→ **Stated exercise**
Count every line in the entries that follow where the word "Python" appears, then state only the total.
Data for this task start
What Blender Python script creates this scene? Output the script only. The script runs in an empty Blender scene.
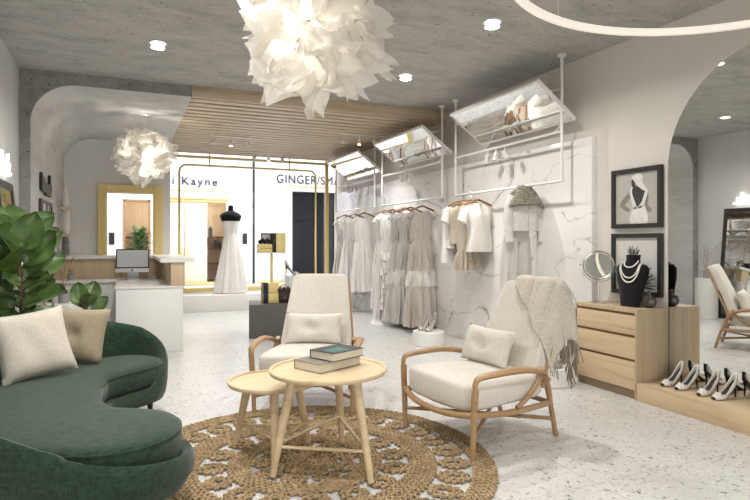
Data for this task end
Data for this task start
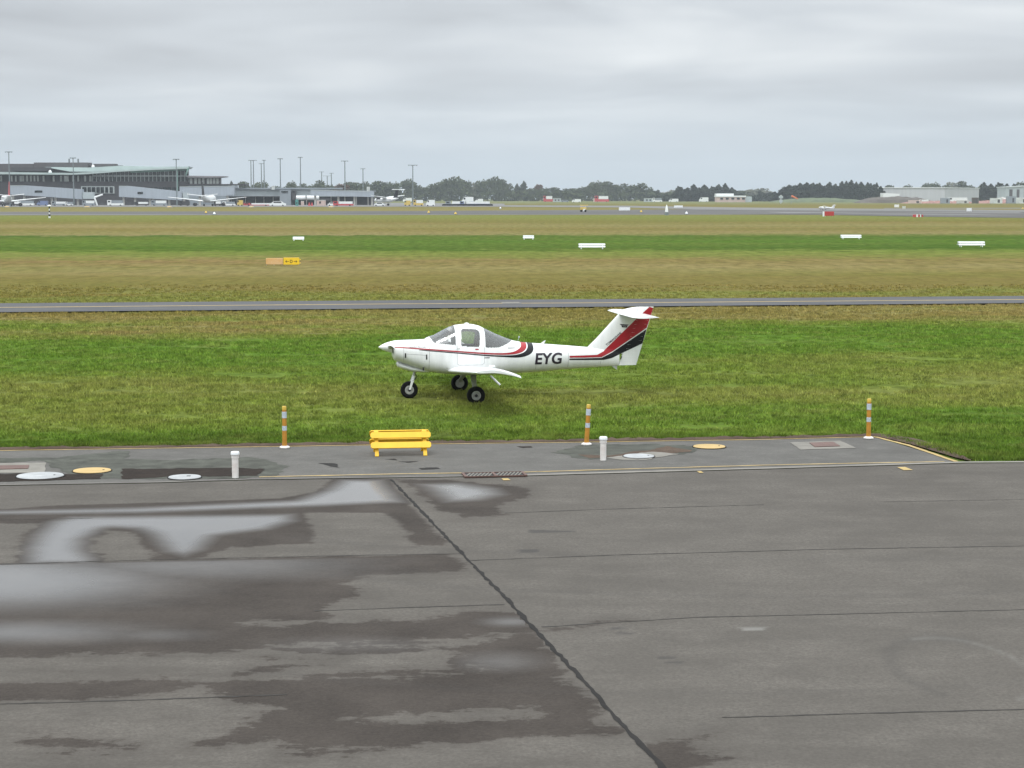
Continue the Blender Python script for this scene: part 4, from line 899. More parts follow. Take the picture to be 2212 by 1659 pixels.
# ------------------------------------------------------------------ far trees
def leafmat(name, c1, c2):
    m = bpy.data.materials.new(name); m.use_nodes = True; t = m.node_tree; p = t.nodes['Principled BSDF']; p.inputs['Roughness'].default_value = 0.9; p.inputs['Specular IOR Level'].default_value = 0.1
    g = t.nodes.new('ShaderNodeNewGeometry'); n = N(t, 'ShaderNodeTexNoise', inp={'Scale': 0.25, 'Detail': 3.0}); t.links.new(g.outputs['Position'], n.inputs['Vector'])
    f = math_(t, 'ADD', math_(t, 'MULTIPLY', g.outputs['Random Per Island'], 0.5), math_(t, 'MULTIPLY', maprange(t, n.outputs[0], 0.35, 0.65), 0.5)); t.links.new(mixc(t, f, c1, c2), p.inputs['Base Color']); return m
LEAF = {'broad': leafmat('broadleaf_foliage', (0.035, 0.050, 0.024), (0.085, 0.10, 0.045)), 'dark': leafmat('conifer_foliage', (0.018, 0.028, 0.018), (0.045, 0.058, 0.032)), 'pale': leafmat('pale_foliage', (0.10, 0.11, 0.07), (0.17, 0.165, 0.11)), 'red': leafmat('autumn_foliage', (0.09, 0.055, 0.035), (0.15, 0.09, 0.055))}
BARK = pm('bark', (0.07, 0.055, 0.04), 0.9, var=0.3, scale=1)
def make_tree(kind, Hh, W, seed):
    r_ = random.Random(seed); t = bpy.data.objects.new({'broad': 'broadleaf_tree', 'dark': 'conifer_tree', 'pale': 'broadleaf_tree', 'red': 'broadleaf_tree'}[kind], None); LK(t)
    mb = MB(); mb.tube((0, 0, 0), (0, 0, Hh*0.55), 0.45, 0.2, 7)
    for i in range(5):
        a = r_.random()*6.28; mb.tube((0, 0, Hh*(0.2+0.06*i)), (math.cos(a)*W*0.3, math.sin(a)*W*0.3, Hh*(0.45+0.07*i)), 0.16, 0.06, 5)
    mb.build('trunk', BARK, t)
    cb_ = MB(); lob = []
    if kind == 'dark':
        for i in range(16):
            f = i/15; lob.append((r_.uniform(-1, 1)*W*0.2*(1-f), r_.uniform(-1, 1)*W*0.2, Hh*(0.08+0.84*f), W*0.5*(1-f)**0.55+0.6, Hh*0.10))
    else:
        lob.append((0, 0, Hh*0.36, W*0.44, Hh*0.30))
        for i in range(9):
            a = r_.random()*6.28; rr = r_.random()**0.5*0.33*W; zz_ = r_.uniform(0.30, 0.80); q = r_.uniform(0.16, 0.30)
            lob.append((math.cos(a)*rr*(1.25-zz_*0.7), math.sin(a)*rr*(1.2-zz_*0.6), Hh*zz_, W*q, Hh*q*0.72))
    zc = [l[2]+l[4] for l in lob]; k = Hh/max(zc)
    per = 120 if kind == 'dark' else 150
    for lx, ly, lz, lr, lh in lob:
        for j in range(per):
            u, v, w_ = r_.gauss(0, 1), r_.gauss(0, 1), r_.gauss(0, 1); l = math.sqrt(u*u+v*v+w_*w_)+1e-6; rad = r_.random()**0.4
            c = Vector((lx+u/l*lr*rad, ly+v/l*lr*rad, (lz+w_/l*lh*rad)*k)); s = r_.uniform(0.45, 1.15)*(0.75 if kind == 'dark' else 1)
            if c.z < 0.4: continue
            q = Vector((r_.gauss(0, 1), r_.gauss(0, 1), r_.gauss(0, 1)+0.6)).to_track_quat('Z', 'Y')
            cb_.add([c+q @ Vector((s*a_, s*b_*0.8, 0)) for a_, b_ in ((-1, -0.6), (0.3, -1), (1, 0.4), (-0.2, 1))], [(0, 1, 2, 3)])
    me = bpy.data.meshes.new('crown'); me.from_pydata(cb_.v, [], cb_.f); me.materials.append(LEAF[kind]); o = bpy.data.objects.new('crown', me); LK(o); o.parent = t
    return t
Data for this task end
→ **Exercise solution**
2